Postcard from Bologna, Italy: Trying to untangle a towering perspective challenge

Went to a talk this weekend in San Antonio at Blue Star Contemporary given by photographer Robert Langham, III, whose works are featured in “Hold Still.” The topic was “How to revolutionize your camera work,” and that was what I wanted to do. In one easy lesson, of course.

Langham focused on six things critical to photographic composition. He explained these clearly. But, as my version was 30 minutes instead of the full semester version of his course, I’m not sure he managed to truly revolutionize my awkward efforts to capture our travels.

But, attempting to apply the critical points from the lecture, I returned to the photos we took of the two most famous towers in Bologna. Bear in mind, these images are all of the same two towers. Which one should make it to the blog? Should the church behind be visible? Do we need to people the photo for perspective? Should signage be there to emphasize the contemporary urban intrusions?

The most straightforward shot of the taller of the two, Torre degli Asinelli, surely was taken by the Mister. I have issues with straightforward framing of my subjects because I don’t seem to look at things squarely. I want to stand at the bottom of a tower and capture the dizzying height I see when looking upward. That angled perspective rarely works for others.

Of course, this pair of medieval towers makes that even more of a challenge because they themselves do not stand up straight. They lean, possibly even more than their cousin in Pisa.
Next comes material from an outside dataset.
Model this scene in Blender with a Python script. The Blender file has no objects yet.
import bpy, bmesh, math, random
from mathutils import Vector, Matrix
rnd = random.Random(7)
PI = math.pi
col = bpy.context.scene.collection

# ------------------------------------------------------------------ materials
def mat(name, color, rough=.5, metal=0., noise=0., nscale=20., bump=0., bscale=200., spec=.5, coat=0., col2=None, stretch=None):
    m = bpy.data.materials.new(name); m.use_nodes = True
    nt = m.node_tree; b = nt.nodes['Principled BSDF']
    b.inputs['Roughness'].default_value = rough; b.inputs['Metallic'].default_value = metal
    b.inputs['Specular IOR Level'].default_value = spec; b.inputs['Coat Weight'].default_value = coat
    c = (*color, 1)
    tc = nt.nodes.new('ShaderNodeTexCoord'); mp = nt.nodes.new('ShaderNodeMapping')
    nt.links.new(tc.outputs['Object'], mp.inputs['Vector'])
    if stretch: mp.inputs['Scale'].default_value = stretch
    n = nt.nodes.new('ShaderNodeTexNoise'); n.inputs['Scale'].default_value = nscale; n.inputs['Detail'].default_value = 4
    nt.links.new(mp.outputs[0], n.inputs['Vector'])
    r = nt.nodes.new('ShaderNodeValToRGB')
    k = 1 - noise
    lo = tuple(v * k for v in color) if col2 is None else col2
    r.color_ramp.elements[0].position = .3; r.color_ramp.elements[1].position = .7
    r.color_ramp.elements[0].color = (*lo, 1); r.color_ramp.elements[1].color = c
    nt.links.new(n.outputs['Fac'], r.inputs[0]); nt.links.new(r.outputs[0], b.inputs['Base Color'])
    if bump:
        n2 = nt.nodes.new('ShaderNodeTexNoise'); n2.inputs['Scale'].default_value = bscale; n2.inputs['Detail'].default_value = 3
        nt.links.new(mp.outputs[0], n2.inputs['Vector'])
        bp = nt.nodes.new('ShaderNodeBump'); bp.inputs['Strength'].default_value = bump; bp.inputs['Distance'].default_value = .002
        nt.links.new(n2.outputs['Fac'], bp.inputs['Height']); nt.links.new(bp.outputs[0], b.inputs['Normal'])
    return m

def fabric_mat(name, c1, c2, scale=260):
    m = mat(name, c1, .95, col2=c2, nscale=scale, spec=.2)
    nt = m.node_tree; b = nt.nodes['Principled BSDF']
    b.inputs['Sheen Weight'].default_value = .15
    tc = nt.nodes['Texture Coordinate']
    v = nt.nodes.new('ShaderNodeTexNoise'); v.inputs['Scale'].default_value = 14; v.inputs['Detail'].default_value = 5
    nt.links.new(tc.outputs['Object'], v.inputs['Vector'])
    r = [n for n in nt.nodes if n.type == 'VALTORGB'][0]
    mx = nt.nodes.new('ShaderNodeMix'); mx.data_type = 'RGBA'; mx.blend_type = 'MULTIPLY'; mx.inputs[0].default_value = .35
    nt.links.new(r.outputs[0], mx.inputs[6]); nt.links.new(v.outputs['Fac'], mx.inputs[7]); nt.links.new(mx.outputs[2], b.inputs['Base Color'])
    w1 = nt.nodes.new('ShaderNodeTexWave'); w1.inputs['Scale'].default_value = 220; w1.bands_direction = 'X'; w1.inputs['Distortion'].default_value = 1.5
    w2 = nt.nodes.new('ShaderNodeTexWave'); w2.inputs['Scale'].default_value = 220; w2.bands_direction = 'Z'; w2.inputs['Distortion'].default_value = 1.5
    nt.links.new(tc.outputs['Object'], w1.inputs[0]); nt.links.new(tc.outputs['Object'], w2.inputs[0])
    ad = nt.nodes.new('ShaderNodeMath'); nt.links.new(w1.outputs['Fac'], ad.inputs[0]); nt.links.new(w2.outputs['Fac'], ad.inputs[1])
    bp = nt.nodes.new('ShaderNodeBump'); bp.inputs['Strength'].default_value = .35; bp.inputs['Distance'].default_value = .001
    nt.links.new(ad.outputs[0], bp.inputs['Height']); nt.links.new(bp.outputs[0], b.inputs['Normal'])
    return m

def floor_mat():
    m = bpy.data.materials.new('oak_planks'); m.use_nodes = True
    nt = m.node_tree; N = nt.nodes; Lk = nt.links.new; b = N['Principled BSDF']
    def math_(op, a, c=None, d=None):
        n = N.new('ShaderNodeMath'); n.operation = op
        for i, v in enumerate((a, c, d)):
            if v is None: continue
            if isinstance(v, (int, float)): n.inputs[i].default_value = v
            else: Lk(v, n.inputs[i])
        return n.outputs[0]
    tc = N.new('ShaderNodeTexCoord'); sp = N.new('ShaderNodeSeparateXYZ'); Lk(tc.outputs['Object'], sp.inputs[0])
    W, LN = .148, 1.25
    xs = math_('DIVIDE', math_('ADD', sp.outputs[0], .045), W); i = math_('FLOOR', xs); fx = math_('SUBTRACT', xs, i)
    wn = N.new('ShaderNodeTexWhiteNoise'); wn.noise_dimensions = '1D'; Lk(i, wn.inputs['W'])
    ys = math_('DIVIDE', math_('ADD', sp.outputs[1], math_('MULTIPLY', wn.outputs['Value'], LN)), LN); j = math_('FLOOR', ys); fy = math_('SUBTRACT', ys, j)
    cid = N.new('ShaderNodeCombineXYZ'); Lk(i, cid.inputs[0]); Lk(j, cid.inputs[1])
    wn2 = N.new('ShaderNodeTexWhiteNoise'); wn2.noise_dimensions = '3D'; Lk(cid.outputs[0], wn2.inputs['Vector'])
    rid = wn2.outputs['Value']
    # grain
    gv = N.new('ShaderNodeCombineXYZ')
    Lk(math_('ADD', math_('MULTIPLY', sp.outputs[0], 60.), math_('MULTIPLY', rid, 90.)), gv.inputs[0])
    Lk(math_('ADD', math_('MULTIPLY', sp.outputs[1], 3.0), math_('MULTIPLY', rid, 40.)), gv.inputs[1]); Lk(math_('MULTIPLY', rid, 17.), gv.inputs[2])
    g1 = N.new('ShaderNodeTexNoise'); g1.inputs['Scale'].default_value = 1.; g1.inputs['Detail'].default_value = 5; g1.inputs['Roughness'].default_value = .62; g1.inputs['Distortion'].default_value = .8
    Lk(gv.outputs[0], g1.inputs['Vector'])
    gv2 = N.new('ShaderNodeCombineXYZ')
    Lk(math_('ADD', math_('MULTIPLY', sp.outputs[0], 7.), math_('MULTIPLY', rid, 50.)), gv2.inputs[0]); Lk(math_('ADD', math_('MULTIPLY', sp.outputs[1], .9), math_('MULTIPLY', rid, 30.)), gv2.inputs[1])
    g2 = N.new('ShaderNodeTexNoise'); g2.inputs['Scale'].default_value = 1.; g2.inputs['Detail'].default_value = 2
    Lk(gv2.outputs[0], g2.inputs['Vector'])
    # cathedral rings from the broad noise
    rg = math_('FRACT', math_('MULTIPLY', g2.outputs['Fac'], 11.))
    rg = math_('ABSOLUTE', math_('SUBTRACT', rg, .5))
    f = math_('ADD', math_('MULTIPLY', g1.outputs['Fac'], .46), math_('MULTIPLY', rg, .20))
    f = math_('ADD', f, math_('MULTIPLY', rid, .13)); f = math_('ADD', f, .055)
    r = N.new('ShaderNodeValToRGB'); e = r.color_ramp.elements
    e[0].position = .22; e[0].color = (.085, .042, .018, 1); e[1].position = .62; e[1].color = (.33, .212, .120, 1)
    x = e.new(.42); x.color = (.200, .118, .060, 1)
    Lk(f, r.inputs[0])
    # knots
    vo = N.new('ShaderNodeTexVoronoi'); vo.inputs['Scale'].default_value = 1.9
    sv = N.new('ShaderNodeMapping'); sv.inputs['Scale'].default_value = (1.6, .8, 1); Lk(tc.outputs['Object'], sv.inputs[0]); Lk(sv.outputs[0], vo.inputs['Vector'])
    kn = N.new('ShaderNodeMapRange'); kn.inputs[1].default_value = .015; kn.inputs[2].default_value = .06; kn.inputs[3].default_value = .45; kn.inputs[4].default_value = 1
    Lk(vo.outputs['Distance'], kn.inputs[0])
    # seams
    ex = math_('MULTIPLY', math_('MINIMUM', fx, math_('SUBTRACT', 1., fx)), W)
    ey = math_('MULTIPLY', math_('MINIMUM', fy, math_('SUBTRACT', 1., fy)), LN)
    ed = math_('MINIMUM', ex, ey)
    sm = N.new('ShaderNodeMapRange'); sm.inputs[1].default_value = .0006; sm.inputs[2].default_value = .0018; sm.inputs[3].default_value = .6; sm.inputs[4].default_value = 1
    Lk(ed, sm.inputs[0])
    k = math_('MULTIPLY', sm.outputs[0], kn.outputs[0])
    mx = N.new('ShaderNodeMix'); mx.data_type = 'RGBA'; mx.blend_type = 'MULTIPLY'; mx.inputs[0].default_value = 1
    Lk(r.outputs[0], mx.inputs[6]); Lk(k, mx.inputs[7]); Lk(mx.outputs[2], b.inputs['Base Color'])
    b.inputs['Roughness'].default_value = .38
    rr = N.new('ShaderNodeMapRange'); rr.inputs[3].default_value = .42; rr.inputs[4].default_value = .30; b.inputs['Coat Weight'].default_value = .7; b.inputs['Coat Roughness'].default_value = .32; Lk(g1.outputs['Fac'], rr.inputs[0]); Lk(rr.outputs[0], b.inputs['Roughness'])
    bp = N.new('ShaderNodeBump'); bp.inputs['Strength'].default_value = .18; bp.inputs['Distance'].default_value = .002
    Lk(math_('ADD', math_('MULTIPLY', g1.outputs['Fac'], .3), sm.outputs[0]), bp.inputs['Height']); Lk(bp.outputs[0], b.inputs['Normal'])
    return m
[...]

The Asinelli Tower soars 330 feet upward, and visitors still can climb up its claustrophobic stairwell to enjoy views of Bologna. I stayed with feet planted firmly at street level. The Garisenda Tower tilts more than twice as much as its taller neighbor. This shorter tower – 167 feet – used to be the taller of the two, but it was decapitated back in the 14th century for obvious safety reasons.

From a perspective point of view as captured by our camera, it’s hard to believe these photos are all of the same two towers. The Mister actually managed to take a photo showing both that makes them look as though they both still stand perfectly upright – correcting centuries of sinking.

I think I need the full semester version to even begin to attempt to understand the photographic challenges presented by these two towers.

View some of Langham’s fine black and white images for his current project, “100 Tylerites,” on his blog. Wonderful lessons in portraiture.

3 thoughts on “Postcard from Bologna, Italy: Trying to untangle a towering perspective challenge”

  1. My notes are not very precise, and Langham used images to illustrate his points. To loosely (unfairly) paraphrase my impression of the points:

    1. Every photo has a subject; try to present it in a fresh, engaging way.
    2. The important role of background; it can support or drain energy from your subject.
    3. Using framing, your viewfinder, as a visual knife controlling the whole space; establishing the right amount of tension within the space, pulling negative space taut.
    4.The power of the moment when you press the button. The camera stops motion; you are freezing a 60th of a second out of the era of time. That precise moment will not happen again.
    5 Photos are made out of light; take advantage of light and its interplay with your subject.
    6. Pick the viewpoint. Easiest example is squatting to take a photo of a child or pet.

    Maybe we’ll get lucky, and Langham will somehow stumble across this post and save his reputation by correcting or amplifying the above….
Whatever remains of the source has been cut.